APL Colloquium

March 30, 2001

Colloquium Topic: NEAR at Eros

The Near Earth Asteroid Rendezvous mission has spent the past year exploring the near-Earth asteroid 433 Eros, at first by remote sensing from orbit as originally designed, but then continuing after NEAR landed on the asteroid surface. NEAR is silent now, but it has transformed our understanding of asteroids and their relations to meteorites. Major findings include the following: Eros is a primitive asteroid that has not differentiated; the meteorites most similar in composition to Eros are the low-iron ordinary chondrites; Eros is a consolidated body formed as a collisional fragment of a larger parent body; Eros is not a rubble pile but is heavily fractured and has an average density about that of Earth¹s crust; Eros has a complex, mobile regolith, with a surprising deficiency of small craters and an unexpectedly large abundance of blocks; Eros is non-magnetic and is less magnetized than most meteorites.

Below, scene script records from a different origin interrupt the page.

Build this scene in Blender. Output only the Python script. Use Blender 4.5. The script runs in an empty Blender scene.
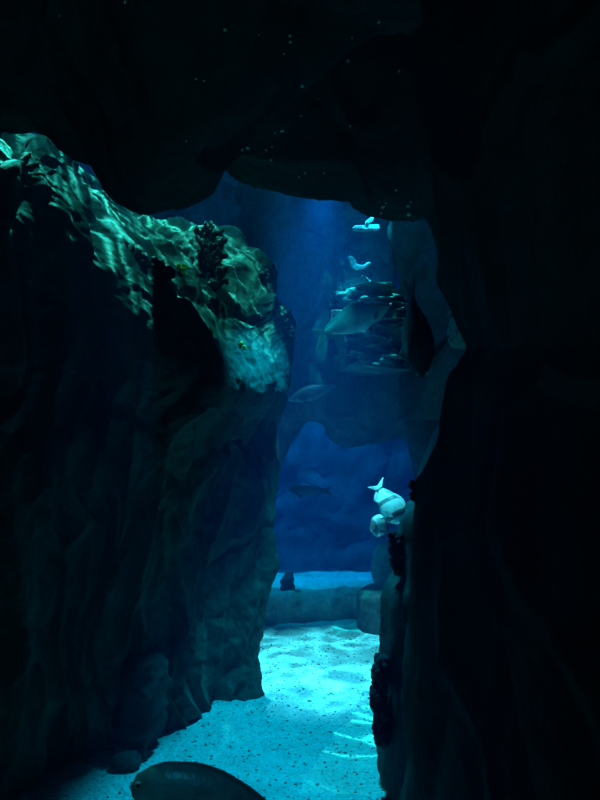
import bpy, bmesh, math, random
from mathutils import Vector, Matrix, noise

scene = bpy.context.scene
col = scene.collection
CAM_H, F, HOR = 1.8, 700.0, 440.0

def at(px, py, Y):
    """the point at distance Y from the window seen at a photograph pixel"""
    return Vector(((px - 300.0) / F * Y, Y, CAM_H + (HOR - py) / F * Y))

# ------------------------------------------------------------------ materials
def new_mat(name):
    m = bpy.data.materials.new(name)
    m.use_nodes = True
    nt = m.node_tree
    return m, nt, nt.nodes['Principled BSDF']

def N(nt, typ, **kw):
    n = nt.nodes.new(typ)
    for k, v in kw.items():
        if k.startswith('i_'):
            key = k[2:]
            key = int(key) if key.isdigit() else key.replace('_', ' ')
            n.inputs[key].default_value = v
        else:
            setattr(n, k, v)
    return n

def ramp(nt, fac, stops):
    r = nt.nodes.new('ShaderNodeValToRGB')
    el = r.color_ramp.elements
    while len(el) < len(stops):
        el.new(0.5)
    for e, (p, c) in zip(el, stops):
        e.position = p
        e.color = (c[0], c[1], c[2], 1)
    nt.links.new(fac, r.inputs['Fac'])
    return r.outputs['Color']

def rock_mat(name, dark, mid, light, scale=1.0, bump=0.6, rough=0.85, stretch=(1, 1, 0.35)):
    m, nt, b = new_mat(name)
    tc = N(nt, 'ShaderNodeTexCoord')
    mp = N(nt, 'ShaderNodeMapping')
    mp.inputs['Scale'].default_value = stretch
    nt.links.new(tc.outputs['Object'], mp.inputs['Vector'])
    n1 = N(nt, 'ShaderNodeTexNoise', i_Scale=2.2 * scale, i_Detail=8.0, i_Roughness=0.65, i_Distortion=0.6)
    n2 = N(nt, 'ShaderNodeTexNoise', i_Scale=26.0 * scale, i_Detail=6.0, i_Roughness=0.7)
    nt.links.new(mp.outputs['Vector'], n1.inputs['Vector'])
    nt.links.new(tc.outputs['Object'], n2.inputs['Vector'])
    c1 = ramp(nt, n1.outputs['Fac'], [(0.3, dark), (0.5, mid), (0.72, light)])
    c2 = ramp(nt, n2.outputs['Fac'], [(0.3, (0.55, 0.55, 0.55)), (0.65, (1.1, 1.1, 1.1))])
    mx = N(nt, 'ShaderNodeMix', data_type='RGBA', blend_type='MULTIPLY')
    mx.inputs[0].default_value = 1.0
    nt.links.new(c1, mx.inputs[6])
    nt.links.new(c2, mx.inputs[7])
    nt.links.new(mx.outputs[2], b.inputs['Base Color'])
    b.inputs['Roughness'].default_value = rough
    b.inputs['Specular IOR Level'].default_value = 0.25
    bp1 = N(nt, 'ShaderNodeBump', i_Strength=bump, i_Distance=0.08)
    bp2 = N(nt, 'ShaderNodeBump', i_Strength=bump, i_Distance=0.015)
    nt.links.new(n1.outputs['Fac'], bp1.inputs['Height'])
    nt.links.new(n2.outputs['Fac'], bp2.inputs['Height'])
    nt.links.new(bp1.outputs['Normal'], bp2.inputs['Normal'])
    nt.links.new(bp2.outputs['Normal'], b.inputs['Normal'])
    return m

M = {}
M['rock'] = rock_mat('reef_rock', (0.022, 0.025, 0.022), (0.065, 0.07, 0.055), (0.15, 0.155, 0.12))
M['rock_dark'] = rock_mat('dark_reef_rock', (0.02, 0.02, 0.02), (0.05, 0.05, 0.045), (0.09, 0.09, 0.08))
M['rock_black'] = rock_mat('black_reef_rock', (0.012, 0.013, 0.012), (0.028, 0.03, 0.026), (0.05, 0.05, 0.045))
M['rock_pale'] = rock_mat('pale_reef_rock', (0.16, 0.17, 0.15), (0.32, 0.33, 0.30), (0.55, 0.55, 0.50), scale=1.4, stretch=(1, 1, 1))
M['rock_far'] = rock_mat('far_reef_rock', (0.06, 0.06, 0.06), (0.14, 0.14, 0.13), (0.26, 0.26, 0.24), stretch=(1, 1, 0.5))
M['coral_brown'] = rock_mat('brown_coral', (0.03, 0.02, 0.018), (0.09, 0.055, 0.045), (0.22, 0.15, 0.11), scale=4, stretch=(1, 1, 1))
M['coral_dark'] = rock_mat('dark_coral', (0.01, 0.01, 0.012), (0.03, 0.03, 0.035), (0.06, 0.06, 0.07), scale=4, stretch=(1, 1, 1))
M['coral_pale'] = rock_mat('pale_coral', (0.6, 0.62, 0.6), (0.8, 0.8, 0.78), (0.9, 0.9, 0.88), scale=4, stretch=(1, 1, 1))
M['algae'] = rock_mat('yellow_algae', (0.35, 0.38, 0.02), (0.7, 0.75, 0.05), (0.9, 0.9, 0.15), scale=4, stretch=(1, 1, 1))

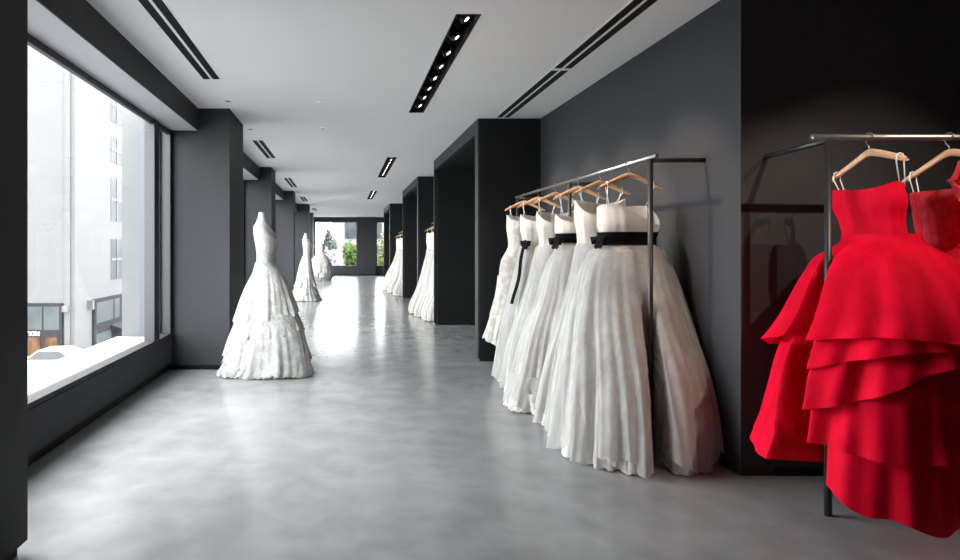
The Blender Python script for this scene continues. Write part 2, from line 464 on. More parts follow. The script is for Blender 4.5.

Colloquium Speaker: Andrew F. Cheng

Dr. Andrew F. Cheng is a principal staff physicist in the Space Department of the Johns Hopkins University Applied Physics Laboratory. He received a Ph.D. degree in physics from Columbia University in 1977. He was a post-doctoral fellow at AT&T Bell Laboratories and an assistant professor of physics at Rutgers University prior to joining the Applied Physics Laboratory in 1983. He has been an Interdisciplinary Scientist on the Galileo mission to Jupiter, a Co-Investigator on the Cassini mission to Saturn, and a team member on the MUSES-C mission to a near-Earth asteroid. He has been the Project Scientist for the Near Earth Asteroid Rendezvous (NEAR) mission to asteroid Eros. He is currently a science team member on the Mercury Surface, Space Environment, Geochemistry, and Ranging (MESSENGER) and the Comet Nucleus Tour (CONTOUR) missions. Dr. Cheng is a fellow of the American Physical Society and a member of the American Geophysical Union and the American Astronomical Society.